The imminent arrival of a new decade has got me thinking of the last three times I hit a big something-zero.
I was very excited about reaching 10. I can remember walking down a road in Cheddar and proudly commenting to an adult I was with (I can't recall who) that I was about to reach double figures. Back then getting older was exciting, pushing one closer to a time when you'd be able to do cool more grown-up stuff. Who wouldn't hate being a kid, when this exhilarating, secret adult word was edging ever nearer. For some reason when I think of being 10, I think of myself in my cub uniform, my chest puffed out in pride at my part in this junior paramilitary movement, my shoes polished. I was such a little creepy swot, a literal goody-two-shoes, working hard at school, trying to impress adults - not to say I didn't have my moments of cheekiness and naughtiness, but there I was. Ten, pleased not to be in single figures. A cub. I wonder if I will be as proud to get into triple figures - I feel it's unlikely that I will get to find out.
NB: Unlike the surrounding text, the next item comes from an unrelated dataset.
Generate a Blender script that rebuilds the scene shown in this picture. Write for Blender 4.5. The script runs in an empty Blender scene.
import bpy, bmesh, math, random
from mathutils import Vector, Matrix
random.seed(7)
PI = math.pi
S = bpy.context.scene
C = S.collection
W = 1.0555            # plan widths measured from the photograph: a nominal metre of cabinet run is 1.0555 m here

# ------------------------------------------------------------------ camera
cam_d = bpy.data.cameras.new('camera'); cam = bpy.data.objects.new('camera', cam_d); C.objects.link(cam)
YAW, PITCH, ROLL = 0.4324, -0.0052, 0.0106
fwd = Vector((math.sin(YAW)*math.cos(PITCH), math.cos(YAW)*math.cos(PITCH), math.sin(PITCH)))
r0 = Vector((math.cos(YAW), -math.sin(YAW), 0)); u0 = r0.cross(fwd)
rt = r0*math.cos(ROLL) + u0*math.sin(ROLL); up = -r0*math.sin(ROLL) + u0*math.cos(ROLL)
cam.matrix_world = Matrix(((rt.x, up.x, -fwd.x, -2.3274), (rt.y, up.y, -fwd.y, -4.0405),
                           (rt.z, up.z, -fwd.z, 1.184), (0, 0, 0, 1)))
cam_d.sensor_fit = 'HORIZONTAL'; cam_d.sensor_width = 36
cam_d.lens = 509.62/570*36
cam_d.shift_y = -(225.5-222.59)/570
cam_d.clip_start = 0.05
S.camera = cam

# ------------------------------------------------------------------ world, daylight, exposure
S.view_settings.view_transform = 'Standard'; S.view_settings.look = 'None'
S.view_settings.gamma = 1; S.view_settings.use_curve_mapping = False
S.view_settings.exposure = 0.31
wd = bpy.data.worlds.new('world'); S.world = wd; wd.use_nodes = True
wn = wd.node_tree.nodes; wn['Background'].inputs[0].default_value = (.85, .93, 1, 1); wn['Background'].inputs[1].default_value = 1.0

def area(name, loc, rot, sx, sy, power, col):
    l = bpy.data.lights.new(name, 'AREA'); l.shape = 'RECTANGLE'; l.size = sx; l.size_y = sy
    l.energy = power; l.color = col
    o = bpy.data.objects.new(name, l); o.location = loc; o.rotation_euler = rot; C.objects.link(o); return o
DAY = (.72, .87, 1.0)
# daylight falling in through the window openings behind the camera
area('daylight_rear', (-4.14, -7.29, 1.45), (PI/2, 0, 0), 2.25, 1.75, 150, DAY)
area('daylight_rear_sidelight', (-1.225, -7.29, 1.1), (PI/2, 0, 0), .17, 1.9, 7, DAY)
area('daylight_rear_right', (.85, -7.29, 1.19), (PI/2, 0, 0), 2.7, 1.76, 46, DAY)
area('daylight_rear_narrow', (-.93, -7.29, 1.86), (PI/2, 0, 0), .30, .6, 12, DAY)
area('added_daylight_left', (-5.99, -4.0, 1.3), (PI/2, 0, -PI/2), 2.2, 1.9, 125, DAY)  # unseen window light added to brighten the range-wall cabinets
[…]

I can't remember my 20th birthday at all. I don't know if I didn't find it significant or maybe I just got too drunk. I can't imagine that I didn't think I was getting stupidly old. At the age of 20 you seem to think that life is nearly over and that marriage and responsibility and kids are only three or four years away. Well I got that wrong. But I was, I believe, up in Edinburgh for my 20th. It was my first Fringe and I was with the Oxford Theatre Group sleeping in the Masonic lodge,
as I recently mentioned and we went up to Scotland a month early to do all our rehearsals, I suppose because it made it easier and cheaper to have 50 students all in one place. So I think we'd have been up there on July 12th, though I might be wrong as the Fringe started a bit later back then. I really don't recall what we did at all though. I remember my 19th birthday, when I was in California doing Camp America and got handcuffed to a flagpole and I remember my 21st, when the Oxford Revue were playing Cambridge and we drank Newcastle Brown Ale in one of the colleges after our dress rehearsal and stole some signs from our rival University (prying them off the wall - idiots). But my 20th clearly meant little to me. I may try and find my old diaries and see if they illuminate anything, though I think I stopped doing them once I got to University.
I think I dreaded turning 30 more than I am dreading turning 40, at least it seemed to preoccupy me for months before it happened. Aside from having to write a show about turning 40 it hasn't taken over my life in the same way. I have been busy and it's only in the last couple of weeks that I have started to feel slightly sickened by the concept. But I think the 30s seemed much more monumental to a man in his 20s. I had a party at Goblins, the eccentric wine bar that we used to frequent back in those glory days in Balham. It was good to have a local, where everyone knew your name and Dave and Shiela laid on a buffet for us and I got all my friends together and had a good night. A couple of my friends met for the first time at that party and got together and they are still with each other now and have a small child, so some good came from it all. There were a few parties down there in the mid to late 90s, so they all blend into one a bit.
All my worries about being in my 30s evaporated as soon as they had arrived. I enjoyed them a lot more than my 20s. I didn't really like my 20s, but once you're in your 30s you can be more who you really are.
In some ways that feels like a long time ago, but in others the last ten years have gone pretty quickly.
So hopefully these last minute jitters will pass once the big day has come and gone. Life begins at 40 after all, but maybe it just seems like that because your brain is so raddled with dementia that you can't recall anything that has happened before. Which this entry seems to confirm. I think in three days it is likely that these fleeting reminiscences will be gone too.